What about literature? What is evidence in a book or a poem? When we say that a book has multiple possible interpretations, hidden messages, and codes that exist beyond the words on the page, are we reading the evidence, or are we reading too much into it?

In this course, we will look at literature where analyzing and interpreting evidence becomes a problem for the characters, narrator, or plot. We will see characters and narrators walk the fine line between seeing things in evidence that others cannot and, well, maybe just seeing things. And we will look at texts that perhaps give up on the idea of evidence entirely and instead attempt to find other ways to work toward proof. We will especially look at atrocity as a case where evidence is burdened with not only proving the reality of an event, but also proving the reality of suffering, moral value or depravity, and theoretical claims about the meaning of such horrific events. We will look at the way that fiction seeks to establish factual evidence about the state of affairs in the “real” world, and we will look at how factual accounts may enlist techniques of fiction in order to substantiate such “reality.”
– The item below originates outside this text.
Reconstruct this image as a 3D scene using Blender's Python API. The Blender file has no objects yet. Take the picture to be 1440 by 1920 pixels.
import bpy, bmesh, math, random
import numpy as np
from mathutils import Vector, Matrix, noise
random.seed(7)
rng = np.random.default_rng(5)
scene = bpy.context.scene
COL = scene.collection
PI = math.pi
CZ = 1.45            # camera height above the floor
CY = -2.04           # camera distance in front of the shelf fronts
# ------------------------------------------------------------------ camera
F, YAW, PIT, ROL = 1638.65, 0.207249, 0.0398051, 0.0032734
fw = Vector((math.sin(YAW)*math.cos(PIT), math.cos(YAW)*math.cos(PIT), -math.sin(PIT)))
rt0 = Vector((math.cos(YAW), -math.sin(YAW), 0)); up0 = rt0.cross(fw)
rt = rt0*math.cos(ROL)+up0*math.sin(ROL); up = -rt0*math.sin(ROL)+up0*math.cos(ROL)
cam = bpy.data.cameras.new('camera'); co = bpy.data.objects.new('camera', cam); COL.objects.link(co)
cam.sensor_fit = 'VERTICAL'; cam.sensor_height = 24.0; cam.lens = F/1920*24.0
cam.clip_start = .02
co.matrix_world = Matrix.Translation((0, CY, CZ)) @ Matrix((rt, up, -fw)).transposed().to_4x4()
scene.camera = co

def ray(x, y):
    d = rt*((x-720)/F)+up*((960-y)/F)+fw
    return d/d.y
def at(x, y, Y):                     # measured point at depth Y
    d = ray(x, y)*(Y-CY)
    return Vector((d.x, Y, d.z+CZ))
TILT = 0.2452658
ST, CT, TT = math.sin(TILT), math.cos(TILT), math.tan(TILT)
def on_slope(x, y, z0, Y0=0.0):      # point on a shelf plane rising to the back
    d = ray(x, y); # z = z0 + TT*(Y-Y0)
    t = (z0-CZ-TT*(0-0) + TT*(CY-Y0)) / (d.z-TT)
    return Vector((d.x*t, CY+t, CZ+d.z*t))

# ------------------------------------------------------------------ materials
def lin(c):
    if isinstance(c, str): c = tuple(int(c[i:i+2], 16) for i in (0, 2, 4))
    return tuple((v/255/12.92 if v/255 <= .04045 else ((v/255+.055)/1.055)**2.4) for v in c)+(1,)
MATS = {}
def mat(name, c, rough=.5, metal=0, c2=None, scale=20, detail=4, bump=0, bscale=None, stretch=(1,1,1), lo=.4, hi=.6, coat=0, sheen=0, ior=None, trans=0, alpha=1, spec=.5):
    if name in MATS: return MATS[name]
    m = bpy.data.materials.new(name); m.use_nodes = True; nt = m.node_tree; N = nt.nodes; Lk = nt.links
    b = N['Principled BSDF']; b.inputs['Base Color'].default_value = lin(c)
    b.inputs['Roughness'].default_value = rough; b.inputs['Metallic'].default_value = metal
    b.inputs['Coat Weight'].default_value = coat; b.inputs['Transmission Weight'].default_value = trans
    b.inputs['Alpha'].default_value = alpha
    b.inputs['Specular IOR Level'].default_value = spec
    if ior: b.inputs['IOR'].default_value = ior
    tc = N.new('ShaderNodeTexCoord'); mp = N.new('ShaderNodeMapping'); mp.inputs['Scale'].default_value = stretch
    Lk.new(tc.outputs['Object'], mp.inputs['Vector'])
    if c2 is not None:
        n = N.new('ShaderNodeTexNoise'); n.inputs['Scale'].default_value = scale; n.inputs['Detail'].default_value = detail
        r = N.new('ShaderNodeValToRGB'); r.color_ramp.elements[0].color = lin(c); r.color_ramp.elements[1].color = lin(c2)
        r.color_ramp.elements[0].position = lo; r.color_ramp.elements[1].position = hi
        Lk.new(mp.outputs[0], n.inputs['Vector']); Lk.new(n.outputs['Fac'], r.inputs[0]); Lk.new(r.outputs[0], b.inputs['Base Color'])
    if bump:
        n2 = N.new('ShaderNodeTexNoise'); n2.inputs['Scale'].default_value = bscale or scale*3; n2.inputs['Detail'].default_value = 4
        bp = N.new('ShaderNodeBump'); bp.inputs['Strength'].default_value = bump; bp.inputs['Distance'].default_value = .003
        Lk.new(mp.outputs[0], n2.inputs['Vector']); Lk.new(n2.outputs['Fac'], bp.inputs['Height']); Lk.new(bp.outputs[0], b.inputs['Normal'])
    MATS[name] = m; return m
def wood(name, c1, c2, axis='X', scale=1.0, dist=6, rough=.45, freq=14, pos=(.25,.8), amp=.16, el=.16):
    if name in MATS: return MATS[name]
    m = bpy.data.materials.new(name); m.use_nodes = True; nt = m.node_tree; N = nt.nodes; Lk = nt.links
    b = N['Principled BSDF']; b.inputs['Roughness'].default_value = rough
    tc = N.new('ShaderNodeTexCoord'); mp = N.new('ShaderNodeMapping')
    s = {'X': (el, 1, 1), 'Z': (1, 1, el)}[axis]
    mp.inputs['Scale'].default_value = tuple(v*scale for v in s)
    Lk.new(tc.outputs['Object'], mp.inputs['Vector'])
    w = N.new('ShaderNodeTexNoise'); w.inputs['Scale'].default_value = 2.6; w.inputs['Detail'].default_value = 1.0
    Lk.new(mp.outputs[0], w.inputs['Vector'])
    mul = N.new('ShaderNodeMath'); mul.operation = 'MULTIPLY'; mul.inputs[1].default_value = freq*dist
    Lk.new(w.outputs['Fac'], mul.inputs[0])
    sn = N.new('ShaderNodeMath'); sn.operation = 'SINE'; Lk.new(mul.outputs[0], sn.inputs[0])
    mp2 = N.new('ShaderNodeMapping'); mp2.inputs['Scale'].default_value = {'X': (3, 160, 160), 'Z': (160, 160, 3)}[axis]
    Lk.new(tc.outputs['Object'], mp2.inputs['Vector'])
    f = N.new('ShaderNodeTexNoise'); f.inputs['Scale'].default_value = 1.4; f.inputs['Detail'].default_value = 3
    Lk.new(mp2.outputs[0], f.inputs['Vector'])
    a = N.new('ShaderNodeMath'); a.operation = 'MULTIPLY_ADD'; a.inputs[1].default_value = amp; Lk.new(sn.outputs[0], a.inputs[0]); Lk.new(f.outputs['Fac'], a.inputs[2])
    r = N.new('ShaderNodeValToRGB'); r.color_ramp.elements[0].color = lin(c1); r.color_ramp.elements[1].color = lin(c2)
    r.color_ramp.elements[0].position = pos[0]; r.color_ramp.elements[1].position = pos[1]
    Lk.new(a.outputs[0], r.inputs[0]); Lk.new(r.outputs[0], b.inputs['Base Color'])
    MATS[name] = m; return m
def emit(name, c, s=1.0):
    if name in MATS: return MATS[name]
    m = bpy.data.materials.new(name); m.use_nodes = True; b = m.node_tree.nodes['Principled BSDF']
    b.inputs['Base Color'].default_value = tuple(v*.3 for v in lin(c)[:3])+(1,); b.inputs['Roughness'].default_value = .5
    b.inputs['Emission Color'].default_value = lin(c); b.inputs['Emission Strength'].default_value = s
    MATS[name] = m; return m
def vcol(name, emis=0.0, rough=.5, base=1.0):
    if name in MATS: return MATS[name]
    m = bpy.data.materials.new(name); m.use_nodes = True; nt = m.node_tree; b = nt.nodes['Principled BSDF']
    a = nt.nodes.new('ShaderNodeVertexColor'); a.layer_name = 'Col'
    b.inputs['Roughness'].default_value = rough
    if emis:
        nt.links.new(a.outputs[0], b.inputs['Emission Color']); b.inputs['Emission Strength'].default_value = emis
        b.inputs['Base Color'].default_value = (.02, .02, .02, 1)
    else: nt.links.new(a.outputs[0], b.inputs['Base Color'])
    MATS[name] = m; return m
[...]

In addition, we will think about how evidence fits into a broad array of diverse cultures beyond the type of verification standardized by the West. How do we think about divination, voodoo, or prophecy as forms of proof-finding? We will read writings in a number of different genres, we will look at archival material, and we’ll watch some films as well. Students will be asked to think critically about how the themes of the course play out differently in different disciplines, media, and also in a diverse range of cultural contexts.

Course Primary texts: Sherlock Holmes, The Big Sleep, Calcutta Chromosome, Proof, Mother Night, The Farming of Bones, Fragments: Memories of a Wartime Childhood, In the Lake of the Woods, Zong!.